Data lines:

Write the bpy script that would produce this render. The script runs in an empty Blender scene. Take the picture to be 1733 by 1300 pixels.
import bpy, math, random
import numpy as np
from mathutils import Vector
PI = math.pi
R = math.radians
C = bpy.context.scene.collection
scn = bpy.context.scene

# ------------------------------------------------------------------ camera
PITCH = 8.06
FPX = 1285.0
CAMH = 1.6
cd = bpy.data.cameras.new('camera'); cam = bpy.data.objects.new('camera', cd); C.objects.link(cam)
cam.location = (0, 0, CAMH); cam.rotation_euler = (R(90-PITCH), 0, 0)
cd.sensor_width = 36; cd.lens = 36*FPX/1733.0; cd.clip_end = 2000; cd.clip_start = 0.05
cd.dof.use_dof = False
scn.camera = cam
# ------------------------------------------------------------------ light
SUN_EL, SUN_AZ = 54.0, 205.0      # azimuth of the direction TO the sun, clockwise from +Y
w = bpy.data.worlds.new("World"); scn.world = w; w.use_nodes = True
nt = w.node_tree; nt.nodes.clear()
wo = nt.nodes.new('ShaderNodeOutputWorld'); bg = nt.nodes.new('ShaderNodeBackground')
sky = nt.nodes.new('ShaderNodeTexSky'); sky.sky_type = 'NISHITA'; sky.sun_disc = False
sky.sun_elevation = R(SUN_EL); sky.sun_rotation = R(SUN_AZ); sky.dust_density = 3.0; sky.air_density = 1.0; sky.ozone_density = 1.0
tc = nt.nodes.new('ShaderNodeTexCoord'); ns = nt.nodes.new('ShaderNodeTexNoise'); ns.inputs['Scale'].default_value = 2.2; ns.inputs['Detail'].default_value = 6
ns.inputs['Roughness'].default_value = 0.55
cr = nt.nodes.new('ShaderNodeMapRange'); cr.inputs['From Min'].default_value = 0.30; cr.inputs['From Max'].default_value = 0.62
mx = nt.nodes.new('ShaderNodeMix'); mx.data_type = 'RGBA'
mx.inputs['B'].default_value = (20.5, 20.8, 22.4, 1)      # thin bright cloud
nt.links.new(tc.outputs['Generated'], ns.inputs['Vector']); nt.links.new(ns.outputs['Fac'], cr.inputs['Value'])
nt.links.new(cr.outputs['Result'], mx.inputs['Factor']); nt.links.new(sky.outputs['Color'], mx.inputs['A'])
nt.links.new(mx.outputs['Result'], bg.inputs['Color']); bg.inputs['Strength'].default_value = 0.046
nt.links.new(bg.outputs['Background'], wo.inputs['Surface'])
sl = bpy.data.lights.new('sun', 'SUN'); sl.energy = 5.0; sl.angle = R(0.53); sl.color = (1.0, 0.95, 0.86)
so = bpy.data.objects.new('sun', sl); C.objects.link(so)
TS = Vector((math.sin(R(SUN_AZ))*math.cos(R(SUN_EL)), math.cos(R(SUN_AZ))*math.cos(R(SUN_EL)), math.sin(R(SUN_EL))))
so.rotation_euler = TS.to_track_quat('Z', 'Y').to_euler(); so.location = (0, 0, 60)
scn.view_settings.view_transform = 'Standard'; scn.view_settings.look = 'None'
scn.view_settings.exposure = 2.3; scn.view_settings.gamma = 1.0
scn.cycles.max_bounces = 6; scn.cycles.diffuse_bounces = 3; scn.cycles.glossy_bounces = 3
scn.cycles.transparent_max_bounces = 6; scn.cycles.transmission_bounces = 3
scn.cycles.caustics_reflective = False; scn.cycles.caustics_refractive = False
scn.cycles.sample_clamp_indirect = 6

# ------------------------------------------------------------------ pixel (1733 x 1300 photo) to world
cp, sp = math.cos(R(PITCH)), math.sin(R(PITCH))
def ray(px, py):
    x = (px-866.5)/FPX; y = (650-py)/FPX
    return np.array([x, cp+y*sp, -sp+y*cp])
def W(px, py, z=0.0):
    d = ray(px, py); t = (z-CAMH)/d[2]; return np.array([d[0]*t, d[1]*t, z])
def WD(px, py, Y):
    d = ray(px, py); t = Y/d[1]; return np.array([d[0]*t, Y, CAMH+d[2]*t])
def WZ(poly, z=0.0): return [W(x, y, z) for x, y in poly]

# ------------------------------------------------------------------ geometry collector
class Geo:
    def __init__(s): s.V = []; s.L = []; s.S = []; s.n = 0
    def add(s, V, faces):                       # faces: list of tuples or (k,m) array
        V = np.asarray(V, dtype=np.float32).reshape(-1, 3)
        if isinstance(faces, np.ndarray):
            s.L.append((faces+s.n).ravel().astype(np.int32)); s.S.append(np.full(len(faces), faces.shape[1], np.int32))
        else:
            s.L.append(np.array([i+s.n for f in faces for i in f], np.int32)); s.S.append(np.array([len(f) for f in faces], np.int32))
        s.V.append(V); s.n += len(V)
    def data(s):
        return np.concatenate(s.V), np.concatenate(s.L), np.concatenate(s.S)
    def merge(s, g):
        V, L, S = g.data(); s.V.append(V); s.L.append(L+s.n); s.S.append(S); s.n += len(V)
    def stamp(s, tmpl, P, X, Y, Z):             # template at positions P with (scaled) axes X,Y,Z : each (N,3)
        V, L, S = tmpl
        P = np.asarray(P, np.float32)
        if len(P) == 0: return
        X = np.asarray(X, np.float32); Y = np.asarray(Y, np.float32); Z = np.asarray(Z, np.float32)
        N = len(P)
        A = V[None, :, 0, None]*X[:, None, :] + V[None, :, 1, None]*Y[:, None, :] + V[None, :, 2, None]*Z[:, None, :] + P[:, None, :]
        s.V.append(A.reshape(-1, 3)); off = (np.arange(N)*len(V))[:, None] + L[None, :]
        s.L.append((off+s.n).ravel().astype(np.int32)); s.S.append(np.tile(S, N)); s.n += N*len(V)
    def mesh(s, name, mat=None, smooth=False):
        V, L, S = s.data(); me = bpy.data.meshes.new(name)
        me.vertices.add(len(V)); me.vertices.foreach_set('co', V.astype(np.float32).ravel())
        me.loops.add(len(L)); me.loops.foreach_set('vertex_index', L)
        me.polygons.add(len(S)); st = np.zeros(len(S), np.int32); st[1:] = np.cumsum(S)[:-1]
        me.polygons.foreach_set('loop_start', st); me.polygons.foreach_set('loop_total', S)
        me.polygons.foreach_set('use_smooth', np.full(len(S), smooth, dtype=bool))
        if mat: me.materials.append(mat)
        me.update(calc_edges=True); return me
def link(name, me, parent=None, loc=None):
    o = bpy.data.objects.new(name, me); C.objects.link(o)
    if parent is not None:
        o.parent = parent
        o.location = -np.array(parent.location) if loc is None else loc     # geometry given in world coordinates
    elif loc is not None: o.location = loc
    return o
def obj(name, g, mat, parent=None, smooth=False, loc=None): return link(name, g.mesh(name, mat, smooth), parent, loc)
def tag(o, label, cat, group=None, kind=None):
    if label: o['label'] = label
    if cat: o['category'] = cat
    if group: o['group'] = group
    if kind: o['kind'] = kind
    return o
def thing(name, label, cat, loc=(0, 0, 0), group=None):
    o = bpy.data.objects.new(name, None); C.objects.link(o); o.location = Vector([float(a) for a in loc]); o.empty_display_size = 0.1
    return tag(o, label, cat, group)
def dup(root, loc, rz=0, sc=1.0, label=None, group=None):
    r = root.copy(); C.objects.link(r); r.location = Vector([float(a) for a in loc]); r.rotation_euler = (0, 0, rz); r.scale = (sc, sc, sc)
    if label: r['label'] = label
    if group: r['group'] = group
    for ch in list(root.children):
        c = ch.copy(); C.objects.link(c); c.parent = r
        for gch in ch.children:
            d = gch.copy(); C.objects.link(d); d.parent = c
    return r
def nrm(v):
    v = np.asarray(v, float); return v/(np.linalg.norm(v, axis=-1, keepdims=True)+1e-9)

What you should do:
Transcribe the full listing above without leaving anything out.

Written solution:
Write the bpy script that would produce this render. The script runs in an empty Blender scene. Take the picture to be 1733 by 1300 pixels.
import bpy, math, random
import numpy as np
from mathutils import Vector
PI = math.pi
R = math.radians
C = bpy.context.scene.collection
scn = bpy.context.scene

# ------------------------------------------------------------------ camera
PITCH = 8.06
FPX = 1285.0
CAMH = 1.6
cd = bpy.data.cameras.new('camera'); cam = bpy.data.objects.new('camera', cd); C.objects.link(cam)
cam.location = (0, 0, CAMH); cam.rotation_euler = (R(90-PITCH), 0, 0)
cd.sensor_width = 36; cd.lens = 36*FPX/1733.0; cd.clip_end = 2000; cd.clip_start = 0.05
cd.dof.use_dof = False
scn.camera = cam
# ------------------------------------------------------------------ light
SUN_EL, SUN_AZ = 54.0, 205.0      # azimuth of the direction TO the sun, clockwise from +Y
w = bpy.data.worlds.new("World"); scn.world = w; w.use_nodes = True
nt = w.node_tree; nt.nodes.clear()
wo = nt.nodes.new('ShaderNodeOutputWorld'); bg = nt.nodes.new('ShaderNodeBackground')
sky = nt.nodes.new('ShaderNodeTexSky'); sky.sky_type = 'NISHITA'; sky.sun_disc = False
sky.sun_elevation = R(SUN_EL); sky.sun_rotation = R(SUN_AZ); sky.dust_density = 3.0; sky.air_density = 1.0; sky.ozone_density = 1.0
tc = nt.nodes.new('ShaderNodeTexCoord'); ns = nt.nodes.new('ShaderNodeTexNoise'); ns.inputs['Scale'].default_value = 2.2; ns.inputs['Detail'].default_value = 6
ns.inputs['Roughness'].default_value = 0.55
cr = nt.nodes.new('ShaderNodeMapRange'); cr.inputs['From Min'].default_value = 0.30; cr.inputs['From Max'].default_value = 0.62
mx = nt.nodes.new('ShaderNodeMix'); mx.data_type = 'RGBA'
mx.inputs['B'].default_value = (20.5, 20.8, 22.4, 1)      # thin bright cloud
nt.links.new(tc.outputs['Generated'], ns.inputs['Vector']); nt.links.new(ns.outputs['Fac'], cr.inputs['Value'])
nt.links.new(cr.outputs['Result'], mx.inputs['Factor']); nt.links.new(sky.outputs['Color'], mx.inputs['A'])
nt.links.new(mx.outputs['Result'], bg.inputs['Color']); bg.inputs['Strength'].default_value = 0.046
nt.links.new(bg.outputs['Background'], wo.inputs['Surface'])
sl = bpy.data.lights.new('sun', 'SUN'); sl.energy = 5.0; sl.angle = R(0.53); sl.color = (1.0, 0.95, 0.86)
so = bpy.data.objects.new('sun', sl); C.objects.link(so)
TS = Vector((math.sin(R(SUN_AZ))*math.cos(R(SUN_EL)), math.cos(R(SUN_AZ))*math.cos(R(SUN_EL)), math.sin(R(SUN_EL))))
so.rotation_euler = TS.to_track_quat('Z', 'Y').to_euler(); so.location = (0, 0, 60)
scn.view_settings.view_transform = 'Standard'; scn.view_settings.look = 'None'
scn.view_settings.exposure = 2.3; scn.view_settings.gamma = 1.0
scn.cycles.max_bounces = 6; scn.cycles.diffuse_bounces = 3; scn.cycles.glossy_bounces = 3
scn.cycles.transparent_max_bounces = 6; scn.cycles.transmission_bounces = 3
scn.cycles.caustics_reflective = False; scn.cycles.caustics_refractive = False
scn.cycles.sample_clamp_indirect = 6

# ------------------------------------------------------------------ pixel (1733 x 1300 photo) to world
cp, sp = math.cos(R(PITCH)), math.sin(R(PITCH))
def ray(px, py):
    x = (px-866.5)/FPX; y = (650-py)/FPX
    return np.array([x, cp+y*sp, -sp+y*cp])
def W(px, py, z=0.0):
    d = ray(px, py); t = (z-CAMH)/d[2]; return np.array([d[0]*t, d[1]*t, z])
def WD(px, py, Y):
    d = ray(px, py); t = Y/d[1]; return np.array([d[0]*t, Y, CAMH+d[2]*t])
def WZ(poly, z=0.0): return [W(x, y, z) for x, y in poly]

# ------------------------------------------------------------------ geometry collector
class Geo:
    def __init__(s): s.V = []; s.L = []; s.S = []; s.n = 0
    def add(s, V, faces):                       # faces: list of tuples or (k,m) array
        V = np.asarray(V, dtype=np.float32).reshape(-1, 3)
        if isinstance(faces, np.ndarray):
            s.L.append((faces+s.n).ravel().astype(np.int32)); s.S.append(np.full(len(faces), faces.shape[1], np.int32))
        else:
            s.L.append(np.array([i+s.n for f in faces for i in f], np.int32)); s.S.append(np.array([len(f) for f in faces], np.int32))
        s.V.append(V); s.n += len(V)
    def data(s):
        return np.concatenate(s.V), np.concatenate(s.L), np.concatenate(s.S)
    def merge(s, g):
        V, L, S = g.data(); s.V.append(V); s.L.append(L+s.n); s.S.append(S); s.n += len(V)
    def stamp(s, tmpl, P, X, Y, Z):             # template at positions P with (scaled) axes X,Y,Z : each (N,3)
        V, L, S = tmpl
        P = np.asarray(P, np.float32)
        if len(P) == 0: return
        X = np.asarray(X, np.float32); Y = np.asarray(Y, np.float32); Z = np.asarray(Z, np.float32)
        N = len(P)
        A = V[None, :, 0, None]*X[:, None, :] + V[None, :, 1, None]*Y[:, None, :] + V[None, :, 2, None]*Z[:, None, :] + P[:, None, :]
        s.V.append(A.reshape(-1, 3)); off = (np.arange(N)*len(V))[:, None] + L[None, :]
        s.L.append((off+s.n).ravel().astype(np.int32)); s.S.append(np.tile(S, N)); s.n += N*len(V)
    def mesh(s, name, mat=None, smooth=False):
        V, L, S = s.data(); me = bpy.data.meshes.new(name)
        me.vertices.add(len(V)); me.vertices.foreach_set('co', V.astype(np.float32).ravel())
        me.loops.add(len(L)); me.loops.foreach_set('vertex_index', L)
        me.polygons.add(len(S)); st = np.zeros(len(S), np.int32); st[1:] = np.cumsum(S)[:-1]
        me.polygons.foreach_set('loop_start', st); me.polygons.foreach_set('loop_total', S)
        me.polygons.foreach_set('use_smooth', np.full(len(S), smooth, dtype=bool))
        if mat: me.materials.append(mat)
        me.update(calc_edges=True); return me
def link(name, me, parent=None, loc=None):
    o = bpy.data.objects.new(name, me); C.objects.link(o)
    if parent is not None:
        o.parent = parent
        o.location = -np.array(parent.location) if loc is None else loc     # geometry given in world coordinates
    elif loc is not None: o.location = loc
    return o
def obj(name, g, mat, parent=None, smooth=False, loc=None): return link(name, g.mesh(name, mat, smooth), parent, loc)
def tag(o, label, cat, group=None, kind=None):
    if label: o['label'] = label
    if cat: o['category'] = cat
    if group: o['group'] = group
    if kind: o['kind'] = kind
    return o
def thing(name, label, cat, loc=(0, 0, 0), group=None):
    o = bpy.data.objects.new(name, None); C.objects.link(o); o.location = Vector([float(a) for a in loc]); o.empty_display_size = 0.1
    return tag(o, label, cat, group)
def dup(root, loc, rz=0, sc=1.0, label=None, group=None):
    r = root.copy(); C.objects.link(r); r.location = Vector([float(a) for a in loc]); r.rotation_euler = (0, 0, rz); r.scale = (sc, sc, sc)
    if label: r['label'] = label
    if group: r['group'] = group
    for ch in list(root.children):
        c = ch.copy(); C.objects.link(c); c.parent = r
        for gch in ch.children:
            d = gch.copy(); C.objects.link(d); d.parent = c
    return r
def nrm(v):
    v = np.asarray(v, float); return v/(np.linalg.norm(v, axis=-1, keepdims=True)+1e-9)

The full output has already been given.